Nelson City and Tasman District Councils are streamlining their tendering process for capital physical works projects, allowing a faster return to work on major projects.

To do this, Nelson City Council has made an exception to its Procurement Policy, allowing works worth up to $2 million to be assigned to a selected group of local contractors who have a proven record with the Council, on an equitable basis. 

This process will dispense with the more formal tendering procedures, but will still allow for checks and balances, ensuring good value for money for Council and all ratepayers.
A streamlined process will also apply to contracts worth more than $2m, allowing reputable local contractors to price those contracts. Again, there will be checks in place to ensure Council is still getting good value for money.
Nelson’s Group Manager Infrastructure Alec Louverdis said this amendment will save months of valuable time better spent getting Nelson’s economy up and running again as fast as possible.
“We don’t know exactly when we will be able to begin work on all our projects again, but when we are given the go-ahead, we need to hit the ground running.
“Council made a similar decision in 2011, following the extreme rainfall event that devastated the region, so we know we will be able to get going with urgency and help kick-start the economy at a time when our city will need all the help it can get.
“Without a dynamic process, we will be on the back foot at the very time we need to be the most responsive and nimble.
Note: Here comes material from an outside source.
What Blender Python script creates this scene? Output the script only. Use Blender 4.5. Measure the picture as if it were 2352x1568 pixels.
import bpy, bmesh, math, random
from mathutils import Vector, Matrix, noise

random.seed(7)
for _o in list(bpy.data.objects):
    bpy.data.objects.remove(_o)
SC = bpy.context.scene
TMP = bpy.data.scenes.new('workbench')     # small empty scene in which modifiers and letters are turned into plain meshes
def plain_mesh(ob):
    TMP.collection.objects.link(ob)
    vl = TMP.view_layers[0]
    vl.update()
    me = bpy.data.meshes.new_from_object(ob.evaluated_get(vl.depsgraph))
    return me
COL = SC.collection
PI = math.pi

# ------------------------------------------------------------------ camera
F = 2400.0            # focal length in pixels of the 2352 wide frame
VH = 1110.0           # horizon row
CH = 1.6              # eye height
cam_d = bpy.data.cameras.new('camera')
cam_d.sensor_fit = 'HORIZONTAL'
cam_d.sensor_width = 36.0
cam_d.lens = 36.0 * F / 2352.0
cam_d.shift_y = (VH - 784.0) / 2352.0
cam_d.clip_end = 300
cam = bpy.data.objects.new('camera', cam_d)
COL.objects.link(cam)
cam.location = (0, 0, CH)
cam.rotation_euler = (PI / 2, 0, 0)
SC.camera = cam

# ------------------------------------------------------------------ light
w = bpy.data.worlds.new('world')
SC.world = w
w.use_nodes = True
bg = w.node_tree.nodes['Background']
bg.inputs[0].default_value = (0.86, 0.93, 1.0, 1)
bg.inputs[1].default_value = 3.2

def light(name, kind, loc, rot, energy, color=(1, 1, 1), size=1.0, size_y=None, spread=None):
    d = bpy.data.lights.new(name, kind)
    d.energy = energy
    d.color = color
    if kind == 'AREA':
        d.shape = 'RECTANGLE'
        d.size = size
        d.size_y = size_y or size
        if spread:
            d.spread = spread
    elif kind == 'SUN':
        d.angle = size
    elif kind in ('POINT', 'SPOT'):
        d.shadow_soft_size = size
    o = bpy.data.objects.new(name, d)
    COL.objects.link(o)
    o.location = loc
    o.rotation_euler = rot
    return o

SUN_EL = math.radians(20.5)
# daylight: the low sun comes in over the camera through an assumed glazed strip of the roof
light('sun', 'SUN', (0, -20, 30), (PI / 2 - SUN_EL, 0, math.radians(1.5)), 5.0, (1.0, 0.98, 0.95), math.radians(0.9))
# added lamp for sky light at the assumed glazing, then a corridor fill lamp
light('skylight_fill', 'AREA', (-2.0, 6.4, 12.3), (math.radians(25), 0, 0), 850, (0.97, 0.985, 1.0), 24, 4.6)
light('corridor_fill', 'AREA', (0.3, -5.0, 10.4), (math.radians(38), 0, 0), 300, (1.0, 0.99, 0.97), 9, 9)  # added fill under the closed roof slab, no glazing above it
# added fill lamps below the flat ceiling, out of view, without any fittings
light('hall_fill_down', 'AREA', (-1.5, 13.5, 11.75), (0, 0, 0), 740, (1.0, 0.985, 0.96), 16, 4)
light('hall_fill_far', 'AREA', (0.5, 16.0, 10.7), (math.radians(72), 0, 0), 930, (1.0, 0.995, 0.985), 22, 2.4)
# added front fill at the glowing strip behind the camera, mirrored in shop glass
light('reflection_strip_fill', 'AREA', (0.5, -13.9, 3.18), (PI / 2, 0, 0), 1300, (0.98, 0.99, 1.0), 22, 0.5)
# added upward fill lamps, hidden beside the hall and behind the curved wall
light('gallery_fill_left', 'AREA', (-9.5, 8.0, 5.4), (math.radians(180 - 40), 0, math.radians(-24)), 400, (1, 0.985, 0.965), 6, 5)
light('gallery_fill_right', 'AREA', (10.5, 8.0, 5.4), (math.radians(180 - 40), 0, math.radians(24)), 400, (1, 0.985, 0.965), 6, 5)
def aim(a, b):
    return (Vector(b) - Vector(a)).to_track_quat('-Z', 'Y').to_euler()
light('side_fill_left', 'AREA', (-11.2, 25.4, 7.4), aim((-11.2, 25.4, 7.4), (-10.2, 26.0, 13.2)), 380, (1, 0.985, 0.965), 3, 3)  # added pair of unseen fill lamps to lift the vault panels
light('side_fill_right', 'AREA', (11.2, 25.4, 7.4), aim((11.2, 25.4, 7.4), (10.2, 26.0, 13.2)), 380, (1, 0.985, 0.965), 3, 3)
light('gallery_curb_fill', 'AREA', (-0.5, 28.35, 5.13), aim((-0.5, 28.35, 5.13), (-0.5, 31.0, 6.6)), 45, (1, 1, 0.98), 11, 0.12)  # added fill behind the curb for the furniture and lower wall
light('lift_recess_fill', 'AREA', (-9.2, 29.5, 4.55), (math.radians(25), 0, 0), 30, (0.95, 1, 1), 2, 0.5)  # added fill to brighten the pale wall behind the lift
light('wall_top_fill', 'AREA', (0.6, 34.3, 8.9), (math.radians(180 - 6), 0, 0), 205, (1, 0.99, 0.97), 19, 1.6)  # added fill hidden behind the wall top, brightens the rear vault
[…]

This decision will save us many months.” 
The core group of contractors who will be carrying out the works have successfully worked with Council before on numerous occasions.
The decision was made in consultation with Tasman District Council, who are adopting a similar approach.
Richard Kirby, Tasman District Council’s Engineering Services Managers says, “our approach aims to see work allocated efficiently and fairly for all contractors in the Nelson/Tasman region.

“We hope to work with a panel of contractors, looking at the projects we intend to do over the next 12 months or so. We’ll be asking them to indicate which they are interested in, then work through a fair allocation process with their involvement. They would need to price the projects they were allocated and we would go through a fair value, due diligence assessment.
“Once this is approved by our Tenders Panel, which can meet at short notice, work could get underway.

“For larger projects, a mini-tender process may be used but we’ll look at that on a case-by-case basis.” 

The New Zealand Transport Agency and the Civil Contractors Federation have also been consulted about the change and are supportive of this approach.
Malcolm Edridge, Chair of the Nelson/Marlborough Civil Contractors New Zealand, welcomed working with the Councils, saying members were in full support of the approach, having successfully worked this way in 2011.
“We are more than happy to work with both Councils on how the work will be procured to our members.
“We see our industry as one that can help in the economic recovery of the regions, and the country as a whole.” 
In addition to their amended policies, the Councils have also compiled a list of projects that could be fast-tracked. They have been submitted for consideration to the Provincial Growth Fund and to the Crown Infrastructure Partners initiative for “shovel ready” projects.